There are days when I’m disgusted by my fellow journalists, and the whole journalism business.
This is one of those days.
While elite journalists bemoan the right-wing propaganda machine, seeing it as an existential threat to democracy and liberty, they’re defending an industry rapidly going behind paywalls. Nearly all daily newspapers are already there. Now the news services are doing. The latest is Reuters, which erected theirs this weekend.
The criticism is apt. The refusal to do anything about it is criminal.
There are things that can be done. I have been flogging the idea of “day passes” for some time.
Instead of demanding the commitment of a subscription, newspapers can offer day passes that let people behind the paywall for 24 hours or even less. When I tweeted this idea, however, a reporter for the Columbia Journalism Review specializing in digital journalism instantly dismissed it, calling it unworkable. (I felt like throttling the bastard.)

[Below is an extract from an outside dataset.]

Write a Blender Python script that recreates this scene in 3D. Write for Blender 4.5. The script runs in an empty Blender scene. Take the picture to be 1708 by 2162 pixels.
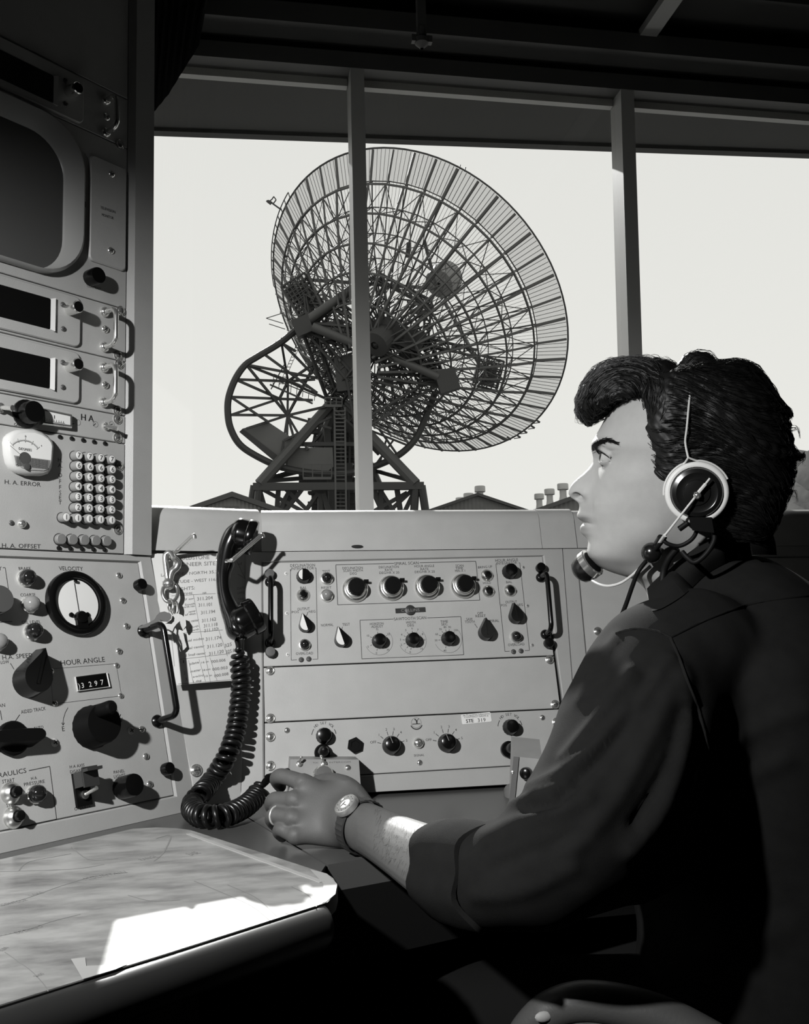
import bpy, math, random
import numpy as np
from mathutils import Matrix, Vector
from mathutils.bvhtree import BVHTree
random.seed(7); np.random.seed(7)
COL = bpy.context.scene.collection
SC = bpy.context.scene
A3 = lambda *v: np.array(v, float)
def nz(v): return np.array(v, float)/np.linalg.norm(v)
# ------------------------------------------------------------------ camera
F, CX, CY = 2000., 854., 1081.
Zc = nz([-424., 18000., -2000.])
Xc = np.array([11146., 97., -2000.]); Xc = nz(Xc-Xc.dot(Zc)*Zc)
Yc = np.cross(Zc, Xc)
R = np.array([Xc, Yc, Zc])
CAM = A3(0, 0, 1.03)
def ray(x, y): return R@np.array([(x-CX)/F, -(y-CY)/F, -1.])
def hit(x, y, P, N):
    d = ray(x, y); return CAM+d*(np.dot(np.array(P)-CAM, N)/np.dot(d, N))
def hz(x, y, z): return hit(x, y, A3(0, 0, z), A3(0, 0, 1))
def hy(x, y, Y): return hit(x, y, A3(0, Y, 0), A3(0, 1, 0))
def D(x, y, d): return CAM+ray(x, y)*d
cam = bpy.data.cameras.new('camera'); cam.sensor_fit = 'HORIZONTAL'; cam.sensor_width = 36; cam.lens = F/1708*36
cam.clip_end = 3000; cam.clip_start = .05
camo = bpy.data.objects.new('camera', cam); COL.objects.link(camo)
M = Matrix([[R[i][j] for j in range(3)]+[CAM[i]] for i in range(3)]+[[0, 0, 0, 1]])
camo.matrix_world = M; SC.camera = camo
# ------------------------------------------------------------------ materials
MATS = {}
def mat(name, v, rough=.5, metal=0, spec=.5, noise=0, nscale=40, bump=0, bscale=200, dark=None, coat=0, alpha=None, emit=0):
    if name in MATS: return MATS[name]
    m = bpy.data.materials.new(name); m.use_nodes = True; nt = m.node_tree; b = nt.nodes['Principled BSDF']
    c = (v, v, v*.975, 1)
    b.inputs['Base Color'].default_value = c; b.inputs['Roughness'].default_value = rough
    b.inputs['Metallic'].default_value = metal; b.inputs['Specular IOR Level'].default_value = spec
    b.inputs['Coat Weight'].default_value = coat
    tc = nt.nodes.new('ShaderNodeTexCoord')
    if noise:
        n = nt.nodes.new('ShaderNodeTexNoise'); n.inputs['Scale'].default_value = nscale; n.inputs['Detail'].default_value = 5
        r = nt.nodes.new('ShaderNodeValToRGB'); lo = v*(1-noise) if dark is None else dark
        r.color_ramp.elements[0].position = .3; r.color_ramp.elements[1].position = .7
        r.color_ramp.elements[0].color = (lo, lo, lo*.975, 1); hi = min(1, v*(1+noise*.5)); r.color_ramp.elements[1].color = (hi, hi, hi*.975, 1)
        nt.links.new(tc.outputs['Object'], n.inputs['Vector']); nt.links.new(n.outputs['Fac'], r.inputs['Fac']); nt.links.new(r.outputs['Color'], b.inputs['Base Color'])
    if bump:
        n2 = nt.nodes.new('ShaderNodeTexNoise'); n2.inputs['Scale'].default_value = bscale; n2.inputs['Detail'].default_value = 3
        bp = nt.nodes.new('ShaderNodeBump'); bp.inputs['Strength'].default_value = bump; bp.inputs['Distance'].default_value = .002
        nt.links.new(tc.outputs['Object'], n2.inputs['Vector']); nt.links.new(n2.outputs['Fac'], bp.inputs['Height']); nt.links.new(bp.outputs['Normal'], b.inputs['Normal'])
    if alpha is not None: b.inputs['Alpha'].default_value = alpha
    MATS[name] = m; return m
GREY = mat('grey_enamel', .40, .45, noise=.05, nscale=25, bump=.12, bscale=900)
GREYD = mat('grey_enamel_frame', .36, .4, noise=.05, nscale=20, bump=.1, bscale=900)
BLACK = mat('black_bakelite', .004, .22, spec=.3)
BLACKM = mat('black_matte', .005, .5, spec=.08)
DKGREY = mat('dark_grey_plastic', .07, .45)
INK = mat('black_ink', .02, .6)
WHITEINK = mat('white_ink', .8, .5)
CHROME = mat('chrome', .80, .2, metal=.9)
ALU = mat('brushed_aluminium', .7, .3, metal=1)
WHITE = mat('white_plastic', .75, .4)
PAPERW = mat('meter_face', .72, .6)
GAP = mat('dark_gap', .008, .8)
JEWELD = mat('dark_jewel', .012, .1, spec=.7)
JEWELL = mat('pale_jewel', .22, .15, spec=.7)
MIDGREY = mat('grey_plastic', .2, .45)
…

Amazon can make this work. Google can make this work. So could Microsoft or Apple. Heck, Facebook could make this work.
You write an API that handles the permissions. You build an app that handles the purchases. You run it through a batch process on the back-end so there’s just one charge each month, although that’s monitored on the app.
Say you’re charging $25/month for access. That’s what Reuters wants. Call that $1/day. You can even set a limit on stories if you like. We have the technology for it. It’s not that damned hard.
Newspapers that subscribe to the scheme get more than the cash. They also get registration data, the right to do a follow-up and collect feedback.
You don’t have to just charge cash. Anything whose loyalty can be monetized as points or miles could be used, at a rate set by the app. Papers can offer free tastes, or specials like Amazon does on books. Free days can be sponsored, and the names of those who respond to the offers can be shared with the relevant advertisers.
A news story that’s not read doesn’t exist. Every reporter knows that, yet we stand idly by while our bosses leave readers with nothing but propaganda to read. During my first lecture at Northwestern’s Medill School, in 1977, our teacher suggested we might prefer the nearby Kellogg School of Business. I should have taken him up on it.
Without a functioning business model that puts readers first, journalism doesn’t exist. Medill is now an “integrated marketing” program. I should throw my MSJ into the nearest garbage can.